Oleh: Slamet Tuharie
TRIBUNNEWS.COM - Islam dan filantropi merupakan dua hal yang saling berkaitan satu sama lain.
Hal ini dibuktikan dengan banyaknya perintah agama melalui dalil-dalil naqli tentang filantropi, baik yang bersifat wajib (zakat) maupun yang sunnah (infaq dan shadaqah).
Tak hanya sekadar perintah, filantropi pada masa itu kemudian diwujudkan dalam sebuah kelembagaan yang disebut dengan Baitul Maal yang berarti lembaga pengelola keuangan negara.
Lembaga ini, tidak saja mengelola zakat, infaq dan shadaqah (ZIS) namun juga wakaf, ghanimah, dan dana umat lainnya.

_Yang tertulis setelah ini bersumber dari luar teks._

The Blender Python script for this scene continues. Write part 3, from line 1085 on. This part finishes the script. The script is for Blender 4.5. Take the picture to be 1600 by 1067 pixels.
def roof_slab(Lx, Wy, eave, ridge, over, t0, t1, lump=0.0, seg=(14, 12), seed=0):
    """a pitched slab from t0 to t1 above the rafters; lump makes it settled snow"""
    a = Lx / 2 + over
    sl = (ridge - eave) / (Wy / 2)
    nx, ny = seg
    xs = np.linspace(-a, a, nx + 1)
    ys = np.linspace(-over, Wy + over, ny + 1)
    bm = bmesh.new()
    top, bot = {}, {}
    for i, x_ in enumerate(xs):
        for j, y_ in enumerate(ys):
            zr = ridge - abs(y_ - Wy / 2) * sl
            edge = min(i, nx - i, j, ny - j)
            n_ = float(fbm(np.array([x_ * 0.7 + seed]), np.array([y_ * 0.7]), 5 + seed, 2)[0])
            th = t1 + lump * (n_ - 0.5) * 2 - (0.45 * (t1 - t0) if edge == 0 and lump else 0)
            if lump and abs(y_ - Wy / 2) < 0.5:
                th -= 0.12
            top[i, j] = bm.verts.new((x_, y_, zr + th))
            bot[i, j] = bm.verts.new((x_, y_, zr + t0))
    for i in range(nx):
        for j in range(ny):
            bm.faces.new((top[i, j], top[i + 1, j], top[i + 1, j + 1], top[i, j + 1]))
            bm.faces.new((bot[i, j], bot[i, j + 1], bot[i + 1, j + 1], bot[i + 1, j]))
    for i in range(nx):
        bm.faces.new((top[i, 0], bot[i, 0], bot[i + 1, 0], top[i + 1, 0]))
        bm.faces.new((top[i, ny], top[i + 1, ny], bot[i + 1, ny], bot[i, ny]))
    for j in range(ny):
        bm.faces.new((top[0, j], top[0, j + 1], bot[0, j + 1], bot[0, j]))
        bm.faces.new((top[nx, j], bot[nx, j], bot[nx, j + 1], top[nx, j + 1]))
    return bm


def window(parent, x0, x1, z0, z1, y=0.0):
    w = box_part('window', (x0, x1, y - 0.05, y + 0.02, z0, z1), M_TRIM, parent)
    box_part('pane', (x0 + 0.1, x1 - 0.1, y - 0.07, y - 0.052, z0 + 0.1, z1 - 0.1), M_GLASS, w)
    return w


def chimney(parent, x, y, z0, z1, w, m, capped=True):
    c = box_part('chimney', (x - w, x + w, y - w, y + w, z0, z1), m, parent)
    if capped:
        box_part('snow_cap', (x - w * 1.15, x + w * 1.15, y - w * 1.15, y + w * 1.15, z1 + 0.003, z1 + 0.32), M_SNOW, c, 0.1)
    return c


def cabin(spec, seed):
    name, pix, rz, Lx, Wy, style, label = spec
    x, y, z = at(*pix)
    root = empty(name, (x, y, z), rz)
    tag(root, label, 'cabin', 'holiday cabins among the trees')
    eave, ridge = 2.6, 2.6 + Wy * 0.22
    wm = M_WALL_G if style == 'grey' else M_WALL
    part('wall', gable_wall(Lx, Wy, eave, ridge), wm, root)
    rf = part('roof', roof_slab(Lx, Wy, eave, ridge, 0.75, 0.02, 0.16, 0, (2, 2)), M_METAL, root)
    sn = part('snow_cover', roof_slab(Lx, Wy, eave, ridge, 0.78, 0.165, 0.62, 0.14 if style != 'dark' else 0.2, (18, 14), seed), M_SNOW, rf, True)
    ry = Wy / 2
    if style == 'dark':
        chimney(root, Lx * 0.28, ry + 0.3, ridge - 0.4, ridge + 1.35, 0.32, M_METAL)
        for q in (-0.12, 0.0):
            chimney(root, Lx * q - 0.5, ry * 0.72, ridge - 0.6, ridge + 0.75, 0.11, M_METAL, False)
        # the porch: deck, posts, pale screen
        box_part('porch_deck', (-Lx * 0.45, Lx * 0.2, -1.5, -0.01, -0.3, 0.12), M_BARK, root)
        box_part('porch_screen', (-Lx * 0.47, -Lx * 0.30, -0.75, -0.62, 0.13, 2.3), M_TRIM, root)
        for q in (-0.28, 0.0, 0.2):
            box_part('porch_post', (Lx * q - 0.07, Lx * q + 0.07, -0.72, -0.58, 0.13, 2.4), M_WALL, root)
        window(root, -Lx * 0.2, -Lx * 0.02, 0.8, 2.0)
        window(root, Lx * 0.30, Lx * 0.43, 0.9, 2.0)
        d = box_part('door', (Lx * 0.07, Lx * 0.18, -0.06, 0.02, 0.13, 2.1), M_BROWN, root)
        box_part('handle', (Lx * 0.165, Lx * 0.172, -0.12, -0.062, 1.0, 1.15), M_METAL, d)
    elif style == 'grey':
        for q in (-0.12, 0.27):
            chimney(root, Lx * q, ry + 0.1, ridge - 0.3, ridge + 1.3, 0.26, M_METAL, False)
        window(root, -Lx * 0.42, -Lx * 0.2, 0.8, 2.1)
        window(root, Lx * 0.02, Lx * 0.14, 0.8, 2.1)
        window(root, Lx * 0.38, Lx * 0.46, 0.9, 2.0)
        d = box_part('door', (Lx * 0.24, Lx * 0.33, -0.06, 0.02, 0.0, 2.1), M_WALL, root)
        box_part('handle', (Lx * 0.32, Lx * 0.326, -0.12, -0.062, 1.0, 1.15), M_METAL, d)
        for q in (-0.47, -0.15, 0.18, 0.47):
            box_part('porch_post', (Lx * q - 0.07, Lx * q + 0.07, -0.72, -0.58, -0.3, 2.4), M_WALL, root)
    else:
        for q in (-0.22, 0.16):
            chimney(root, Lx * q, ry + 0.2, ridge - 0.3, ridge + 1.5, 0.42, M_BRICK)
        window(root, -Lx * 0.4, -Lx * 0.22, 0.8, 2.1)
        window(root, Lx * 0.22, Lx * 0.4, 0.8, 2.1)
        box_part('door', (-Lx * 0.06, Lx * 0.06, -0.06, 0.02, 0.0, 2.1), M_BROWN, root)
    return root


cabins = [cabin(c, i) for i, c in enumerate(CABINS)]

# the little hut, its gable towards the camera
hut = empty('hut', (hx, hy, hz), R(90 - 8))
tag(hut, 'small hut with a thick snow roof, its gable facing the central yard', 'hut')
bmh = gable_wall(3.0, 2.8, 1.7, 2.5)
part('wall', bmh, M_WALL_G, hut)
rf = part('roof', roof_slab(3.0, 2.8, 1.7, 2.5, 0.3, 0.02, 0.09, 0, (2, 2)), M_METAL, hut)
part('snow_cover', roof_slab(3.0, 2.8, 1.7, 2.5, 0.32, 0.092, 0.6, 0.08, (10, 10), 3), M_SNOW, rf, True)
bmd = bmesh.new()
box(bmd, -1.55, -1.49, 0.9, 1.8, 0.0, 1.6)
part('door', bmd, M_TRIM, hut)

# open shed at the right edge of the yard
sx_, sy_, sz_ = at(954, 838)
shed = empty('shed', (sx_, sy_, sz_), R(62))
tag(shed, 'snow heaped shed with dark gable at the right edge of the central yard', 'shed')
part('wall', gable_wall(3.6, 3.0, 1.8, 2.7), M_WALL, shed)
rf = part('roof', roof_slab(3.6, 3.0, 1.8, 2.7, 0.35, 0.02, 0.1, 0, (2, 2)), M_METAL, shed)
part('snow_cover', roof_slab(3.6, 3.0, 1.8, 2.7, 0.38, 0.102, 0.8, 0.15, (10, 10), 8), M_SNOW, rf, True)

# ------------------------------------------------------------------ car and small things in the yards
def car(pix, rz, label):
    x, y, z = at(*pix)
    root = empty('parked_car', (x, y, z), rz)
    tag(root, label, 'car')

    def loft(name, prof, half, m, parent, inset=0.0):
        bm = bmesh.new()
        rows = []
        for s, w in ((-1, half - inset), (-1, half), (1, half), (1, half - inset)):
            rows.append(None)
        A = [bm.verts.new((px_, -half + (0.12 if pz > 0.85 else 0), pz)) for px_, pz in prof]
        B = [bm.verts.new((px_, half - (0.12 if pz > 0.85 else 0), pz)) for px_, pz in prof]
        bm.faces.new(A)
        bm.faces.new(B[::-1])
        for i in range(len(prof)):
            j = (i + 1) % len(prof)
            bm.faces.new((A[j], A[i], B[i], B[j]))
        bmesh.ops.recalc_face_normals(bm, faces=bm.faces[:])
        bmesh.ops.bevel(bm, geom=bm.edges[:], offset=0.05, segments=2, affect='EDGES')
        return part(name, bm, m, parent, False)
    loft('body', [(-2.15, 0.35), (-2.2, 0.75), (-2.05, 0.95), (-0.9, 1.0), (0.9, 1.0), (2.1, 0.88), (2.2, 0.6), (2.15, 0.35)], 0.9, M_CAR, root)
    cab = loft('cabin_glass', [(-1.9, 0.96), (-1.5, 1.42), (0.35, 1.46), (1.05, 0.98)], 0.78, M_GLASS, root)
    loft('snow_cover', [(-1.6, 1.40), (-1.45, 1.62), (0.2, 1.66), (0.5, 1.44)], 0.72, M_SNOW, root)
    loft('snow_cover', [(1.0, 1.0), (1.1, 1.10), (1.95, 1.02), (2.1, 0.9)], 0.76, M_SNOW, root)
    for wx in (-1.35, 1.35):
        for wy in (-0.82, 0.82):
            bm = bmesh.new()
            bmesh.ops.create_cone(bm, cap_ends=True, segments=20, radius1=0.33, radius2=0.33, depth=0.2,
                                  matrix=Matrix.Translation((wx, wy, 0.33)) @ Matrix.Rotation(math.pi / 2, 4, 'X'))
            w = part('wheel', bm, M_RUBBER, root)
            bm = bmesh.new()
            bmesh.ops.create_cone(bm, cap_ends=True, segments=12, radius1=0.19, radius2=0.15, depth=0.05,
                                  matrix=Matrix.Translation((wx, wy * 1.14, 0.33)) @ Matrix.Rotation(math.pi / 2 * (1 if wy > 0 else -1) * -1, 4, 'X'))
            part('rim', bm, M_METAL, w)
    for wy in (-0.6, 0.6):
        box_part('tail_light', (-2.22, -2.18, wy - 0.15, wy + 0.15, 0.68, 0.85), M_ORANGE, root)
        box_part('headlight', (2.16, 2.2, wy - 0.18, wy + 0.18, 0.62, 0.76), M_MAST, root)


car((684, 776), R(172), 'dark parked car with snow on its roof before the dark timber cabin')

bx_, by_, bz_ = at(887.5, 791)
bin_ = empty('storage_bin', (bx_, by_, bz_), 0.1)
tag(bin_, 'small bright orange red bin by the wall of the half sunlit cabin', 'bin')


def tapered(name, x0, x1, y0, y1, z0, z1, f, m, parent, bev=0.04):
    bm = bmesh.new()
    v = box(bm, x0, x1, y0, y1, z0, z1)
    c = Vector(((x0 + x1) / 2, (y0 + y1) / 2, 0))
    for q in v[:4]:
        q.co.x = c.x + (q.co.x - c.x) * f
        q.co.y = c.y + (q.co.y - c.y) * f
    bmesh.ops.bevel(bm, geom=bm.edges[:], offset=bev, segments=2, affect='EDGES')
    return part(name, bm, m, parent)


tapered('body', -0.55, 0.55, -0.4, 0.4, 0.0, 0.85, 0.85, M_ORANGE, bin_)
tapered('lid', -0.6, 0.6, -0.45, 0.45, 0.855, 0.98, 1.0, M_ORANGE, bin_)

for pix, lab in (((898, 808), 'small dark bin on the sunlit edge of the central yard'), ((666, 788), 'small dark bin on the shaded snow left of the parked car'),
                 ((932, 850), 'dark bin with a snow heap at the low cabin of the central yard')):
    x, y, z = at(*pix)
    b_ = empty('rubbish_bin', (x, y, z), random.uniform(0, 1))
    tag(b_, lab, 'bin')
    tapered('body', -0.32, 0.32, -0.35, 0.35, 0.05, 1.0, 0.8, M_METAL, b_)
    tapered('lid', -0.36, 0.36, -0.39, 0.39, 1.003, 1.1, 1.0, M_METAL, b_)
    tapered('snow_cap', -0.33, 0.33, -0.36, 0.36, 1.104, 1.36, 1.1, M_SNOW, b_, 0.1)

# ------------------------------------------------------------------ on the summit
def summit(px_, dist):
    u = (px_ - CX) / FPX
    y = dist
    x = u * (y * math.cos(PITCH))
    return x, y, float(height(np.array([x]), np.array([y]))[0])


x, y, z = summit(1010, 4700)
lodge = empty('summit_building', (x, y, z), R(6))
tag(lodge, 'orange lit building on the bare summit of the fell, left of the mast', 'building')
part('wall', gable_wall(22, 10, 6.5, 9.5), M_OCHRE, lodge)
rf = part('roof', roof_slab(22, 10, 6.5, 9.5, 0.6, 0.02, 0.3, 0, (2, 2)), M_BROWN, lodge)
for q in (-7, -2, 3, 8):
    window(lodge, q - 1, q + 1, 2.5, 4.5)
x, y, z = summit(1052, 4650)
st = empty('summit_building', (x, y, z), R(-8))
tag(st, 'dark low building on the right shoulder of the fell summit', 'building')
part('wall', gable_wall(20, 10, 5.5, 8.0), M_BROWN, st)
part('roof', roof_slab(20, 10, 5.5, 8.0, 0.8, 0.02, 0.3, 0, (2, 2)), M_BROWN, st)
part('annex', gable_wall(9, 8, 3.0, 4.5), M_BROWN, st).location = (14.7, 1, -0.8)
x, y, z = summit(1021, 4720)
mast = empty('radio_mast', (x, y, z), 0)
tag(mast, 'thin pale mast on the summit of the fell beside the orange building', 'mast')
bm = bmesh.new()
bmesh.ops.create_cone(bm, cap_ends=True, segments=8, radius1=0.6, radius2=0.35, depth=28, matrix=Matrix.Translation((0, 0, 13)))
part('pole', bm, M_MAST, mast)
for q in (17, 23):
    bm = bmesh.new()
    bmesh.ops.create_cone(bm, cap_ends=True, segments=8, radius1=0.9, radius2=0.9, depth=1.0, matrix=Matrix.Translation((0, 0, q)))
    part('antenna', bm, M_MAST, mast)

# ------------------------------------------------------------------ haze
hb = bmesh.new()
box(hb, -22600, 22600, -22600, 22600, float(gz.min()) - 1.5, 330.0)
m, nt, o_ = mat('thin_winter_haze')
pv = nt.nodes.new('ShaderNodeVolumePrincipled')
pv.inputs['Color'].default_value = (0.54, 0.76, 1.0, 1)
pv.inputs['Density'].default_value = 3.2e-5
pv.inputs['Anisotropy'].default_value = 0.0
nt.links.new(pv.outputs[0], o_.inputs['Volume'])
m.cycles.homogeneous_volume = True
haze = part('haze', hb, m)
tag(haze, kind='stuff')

Awalnya, Baitul Maal yang berdiri pada tahun 2 H merupakan respon atas dinamika para sahabat waktu itu yang menyoal tentang mekanisme dan proporsi pembagian ghanimah perang badar.
Dengan kata lain, Baitul Maal adalah wujud implentatif dari perintah al-Qur’an tentang pengelolaan keuangan umat.
Namun, pada perkembangannya, Baitul Maal kemudian mampu menjadi sebuah kekuatan ekonomi umat Islam yang luar biasa karena di dalamnya tidak saja mengelola keuangan yang bersumber dari zakat maal dan zakat fitrah, namun juga infaq, shadaqah, wakaf, jizyah (pembayaran dari non-Muslim dalam rangka jaminan perlindungan keamanan), kharraj (pajak atas tanah atau hasil tanah), dan lain sebagainya.
Q.S. al-Anfal: 41 yang menjadi dasar atas pendirian Baitul Maal, menurut penulis, tidak saja spesifik menyebutkan tentang siapa-siapa saja yang berhak menerima ghanimah, tapi juga tentang prinsip pemerataan dan keadilan.
Bahkan dalam perkembangannya, Baitul Maal tidak hanya menjadi penyalur keuangan umat yang bersifat karitatif, tapi juga mengatur keuangan negara yang bersifat praktis dan produktif.
Hal ini mengingat posisi Baitul Maal yang menjadi lembaga resmi pemerintah yang memiliki tanggungjawab untuk mengatur keuangan pemerintah hingga masyarakat.
Baitul Maal di Masa Nabi dan Khalifah Abu Bakar
Pada masa Nabi saw, Baitul Maal lebih mempunyai pengertian sebagai pihak (al-jihat) yang menangani setiap harta benda kaum muslimin, baik berupa pendapatan maupun pengeluaran.
Bahkan, pada masa Nabi saw, Baitul Maal belum mempunyai tempat khusus untuk menyimpan harta, karena saat itu harta yang diperoleh belum begitu banyak.